Robert Halleux concludes this rich volume recapitulating the many analytical concepts applicable to the religious or political world of propaganda and communication: persuasive, seductive, invasive, insidious, verbal, iconographic, or gestural. Again, this volume is necessary and essential to anyone interested in the various means of medieval communication.
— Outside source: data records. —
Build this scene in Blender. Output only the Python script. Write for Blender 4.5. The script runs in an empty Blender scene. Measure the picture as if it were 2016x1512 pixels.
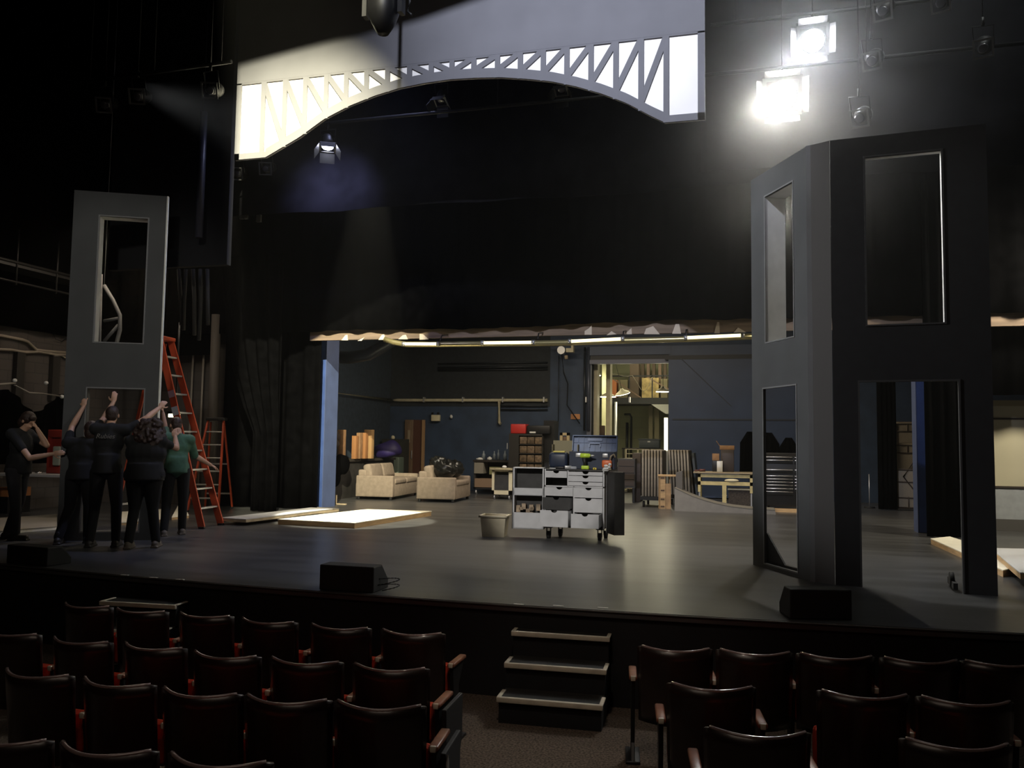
import bpy, bmesh, math, random
from mathutils import Vector, Matrix, Quaternion
random.seed(7)
PI = math.pi
S = bpy.context.scene
COL = S.collection
# ------------------------------------------------------------------ camera
F_PX, W_PX, H_PX = 1650.0, 2016.0, 1512.0
PITCH, YAW, ROLL = math.atan(115 / 1650), 0.27, 0.0139
EYE = Vector((0, 0, 1.4))
CAMROT = Matrix.Rotation(YAW, 3, 'Z') @ Matrix.Rotation(PI / 2 + PITCH, 3, 'X') @ Matrix.Rotation(ROLL, 3, 'Z')
cd = bpy.data.cameras.new('camera'); cam = bpy.data.objects.new('camera', cd); COL.objects.link(cam)
cam.matrix_world = Matrix.Translation(EYE) @ CAMROT.to_4x4()
cd.sensor_width = 36; cd.lens = F_PX / W_PX * 36; cd.clip_start = 0.05; cd.clip_end = 200
S.camera = cam
# ------------------------------------------------------------------ view
S.view_settings.view_transform = 'Standard'; S.view_settings.look = 'None'
S.view_settings.exposure = 0.0; S.view_settings.gamma = 1.0
S.view_settings.use_curve_mapping = False
# ------------------------------------------------------------------ world: a dark closed hall
wd = bpy.data.worlds.new('dark_hall'); S.world = wd; wd.use_nodes = True
wd.node_tree.nodes['Background'].inputs[0].default_value = (0.8, 0.85, 1, 1)
wd.node_tree.nodes['Background'].inputs[1].default_value = 0.004
# ------------------------------------------------------------------ lights
def lamp(kind, loc, power, color, target=None, size=0.3, size_y=None, cone=60, blend=0.4, name='light'):
    l = bpy.data.lights.new(name, kind); l.energy = power; l.color = color
    if kind == 'AREA':
        l.size = size
        if size_y: l.shape = 'RECTANGLE'; l.size_y = size_y
    else: l.shadow_soft_size = size
    if kind == 'SPOT': l.spot_size = math.radians(cone); l.spot_blend = blend
    o = bpy.data.objects.new(name, l); COL.objects.link(o); o.location = loc
    if target is not None:
        o.rotation_euler = (Vector(target) - Vector(loc)).to_track_quat('-Z', 'Y').to_euler()
    return o
WARM = (1.0, 0.93, 0.66); COOL = (0.80, 0.84, 1.0); TUNG = (1.0, 0.86, 0.66)
# front-of-house lamps on the bridge header
lamp('SPOT', (-2.6, 3.0, 8.5), 28000, WARM, (-6.2, 10.05, 4.95), 0.05, cone=29, blend=1.0, name='foh_warm')
lamp('SPOT', (-2.0, 3.0, 8.6), 4000, COOL, (-1.7, 10.05, 7.0), 0.05, cone=58, blend=1.0, name='foh_cool')
# cross light on the left flat, the crew and the right unit
lamp('SPOT', (-3.6, 0.5, 6.2), 750, (1.0, 0.98, 0.90), (-8.4, 9.6, 2.8), 0.25, cone=26, blend=0.7, name='foh_left')
lamp('SPOT', (0.9, 8.2, 5.4), 340, (1.0, 0.95, 0.86), (-8.2, 9.4, 2.6), 0.12, cone=38, blend=0.7, name='cross_from_right')
lamp('SPOT', (-7.0, 8.3, 5.6), 1600, (0.95, 0.97, 1.0), (0.5, 9.6, 2.8), 0.12, cone=33, blend=0.6, name='cross_from_left')
lamp('SPOT', (-3.0, 1.0, 6.6), 3400, (1.0, 0.96, 0.9), (-2.7, 12.2, 0.75), 0.1, cone=10.5, blend=0.6, name='foh_centre')
lamp('SPOT', (-5.0, 11.2, 8.5), 750, (0.55, 0.60, 1.0), (-6.5, 8.6, 0), 0.2, cone=72, blend=0.9, name='stage_blue')
lamp('SPOT', (-6.4, 13.5, 7.5), 6500, (1, .95, .74), (-6.5, 13.45, 0), 0.05, cone=21.5, blend=0.15, name='platform_special')
# the two lamps over the right unit
lamp('SPOT', (0.6, 13.0, 4.9), 280, (1, .95, .82), (0.0, 8.0, 0), 0.06, cone=100, blend=0.6, name='upstage_lamp')
lamp('SPOT', (0.35, 10.6, 5.74), 420, (1, .98, .92), (0.6, 7.6, 0), 0.05, cone=110, blend=0.6, name='work_lamp_low')
lamp('SPOT', (0.72, 11.0, 6.52), 160, (0.85, .88, 1), (0.9, 7.4, 0), 0.05, cone=100, blend=0.6, name='work_lamp_high')
lamp('SPOT', (-6.55, 11.3, 5.60), 230, (0.50, .52, 1), (-6.6, 12.5, 5.42), 0.05, cone=88, blend=0.9, name='border_lamp')
lamp('AREA', (2.5, 9.6, 9.5), 70, (.95, 1, .95), (2.0, 12.0, 7.0), 3, 1, name='right_border_wash')
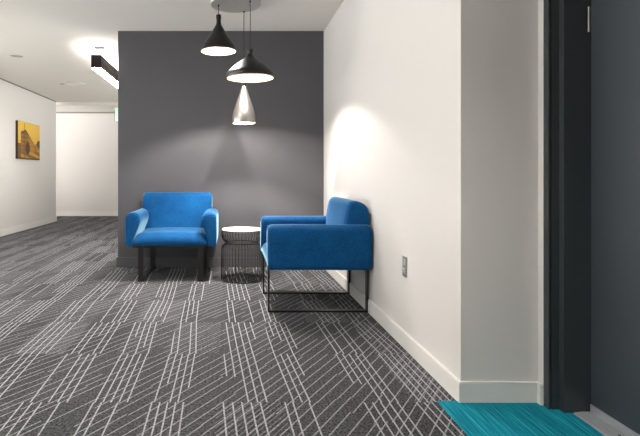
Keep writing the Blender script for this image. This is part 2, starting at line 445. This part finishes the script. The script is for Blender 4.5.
def make_armchair(label, loc, rz):
    c = thing('armchair', label, 'armchair', loc, rz, 'blue upholstered armchairs')
    for s in (-1, 1):
        sec = [(.372, .352), (.405, .346), (.437, .354), (.4475, .39), (.4495, .50), (.4485, .615), (.437, .660), (.400, .685), (.350, .686), (.315, .662), (.302, .615), (.312, .555), (.340, .48), (.362, .41)]
        sec = smooth_closed([(s*x, z-.006-.008*(z-.346)/.34) for x, z in sec], 3)
        bm = bmesh.new(); rings = loft(bm, sec, 'y', (-.384, .392), .042, low=.3)
        ao = from_bm('arm', bm, M['fabric'], c, angle=60)
        # welt seam around the front of the arm
        bm = bmesh.new()
        q = [(x*1.0, -.368, z) for x, z in sec]
        ca = s*.376; cb = .516
        q = [(ca+(x-ca)*.93, -.3795, cb+(z-cb)*.945) for x, _, z in q]
        tube(bm, q, .0022, 5, closed=True)
        from_bm('seam', bm, M['fabric'], ao)
    # backrest
    sec = [(.160, .40), (.168, .50), (.192, .66), (.214, .785), (.230, .828), (.266, .849), (.325, .838), (.368, .808), (.388, .75), (.394, .60), (.392, .42), (.365, .352), (.22, .350), (.17, .36)]
    bm = bmesh.new(); loft(bm, smooth_closed(sec, 3), 'x', (-.38, .38), .045)
    from_bm('backrest', bm, M['fabric'], c, angle=60)
    # seat cushion with slightly crowned top
    bm = bmesh.new()
    bmesh.ops.create_grid(bm, x_segments=20, y_segments=16, size=.5)
    geo = bmesh.ops.extrude_face_region(bm, geom=bm.faces[:])
    top = [v for v in geo['geom'] if isinstance(v, bmesh.types.BMVert)]
    topset = set(top)
    for v in bm.verts:
        x, y = v.co.x*.735, v.co.y
        yy = -.386+(y+.5)*(.18+.386)
        if v in topset:
            ex = 1-min(1, (.5-abs(v.co.x))/.12); ey = 1-min(1, (y+.5)/.17)
            drop = .030*max(ex, 0)**2.2+.062*max(ey, 0)**2.1
            cr_ = .012*(1-(v.co.x*2)**2)
            wr = .004*math.sin(v.co.x*19+2.0*y)*max(0, 1-abs(y+.05)*2.5)
            v.co = Vector((x, yy, .466+cr_-drop+wr))
        else:
            v.co = Vector((x*.985, yy+.006 if y < -.45 else yy, .350))
    from_bm('seat', bm, M['fabric'], c, sub=1, angle=80)
    # loop frames of flat bar
    for s in (-1, 1):
        xc = s*.291; w = .027; tk = .013
        bm = bmesh.new()
        y0, y1, z0, z1 = -.372, .392, 0.0, .349
        bbox(bm, xc-w, xc+w, y0, y0+tk, z0, z1, .0015, 1)
        bbox(bm, xc-w, xc+w, y1-tk, y1, z0, z1, .0015, 1)
        bbox(bm, xc-w, xc+w, y0+tk, y1-tk, z0, z0+tk, .0015, 1)
        bbox(bm, xc-w, xc+w, y0+tk, y1-tk, z1-tk, z1, .0015, 1)
        from_bm('leg_frame', bm, M['steel_black'], c, smooth=False)
    for yy in (-.366, .33):
        box('crossbar', M['steel_black'], -.366, .366, yy, yy+.03, .328, .351, .002, 1, parent=c, smooth=False)
    return c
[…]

One should praise the high standards of this collection and the originality of the research.

-------- Notes:

1. The most salient medieval examples are: Martin Aurell, Culture politique des Plantagenêt, 1154-1224: Actes du colloque tenu à Poitiers du 2 au 5 mai 2002 (Poitiers: Centre d'études supérieures de civilisation médiévale, 2003); Convegno storico internazionale (Todi, Italy), La propaganda politica nel basso Medioevo: Atti del XXXVIII Convegno storico internazionale, Todi, 14-17 ottobre 2001 (Spoleto, Perugia: Centro italiano di studi sull'alto Medioevo, 2002); Thelma S. Fenster and Daniel Lord Smail, Fama: The Politics of Talk and Reputation in Medieval Europe (Ithaca, N.Y.: Cornell University Press, 2003); and George Makdisi, Dominique Sourdel, and Janine Sourdel-Thomine, Prédication et propagande au Moyen Age: Islam, Byzance, Occident: Penn-Paris-Dumbarton Oaks Colloquia, III, session des 20-25 octobre 1980 (Paris: Presses universitaires de France, 1983).

2. At the basis of propaganda are the religious and often coercive elements of the Congregatio de propaganda fide of the Counter- Reformation.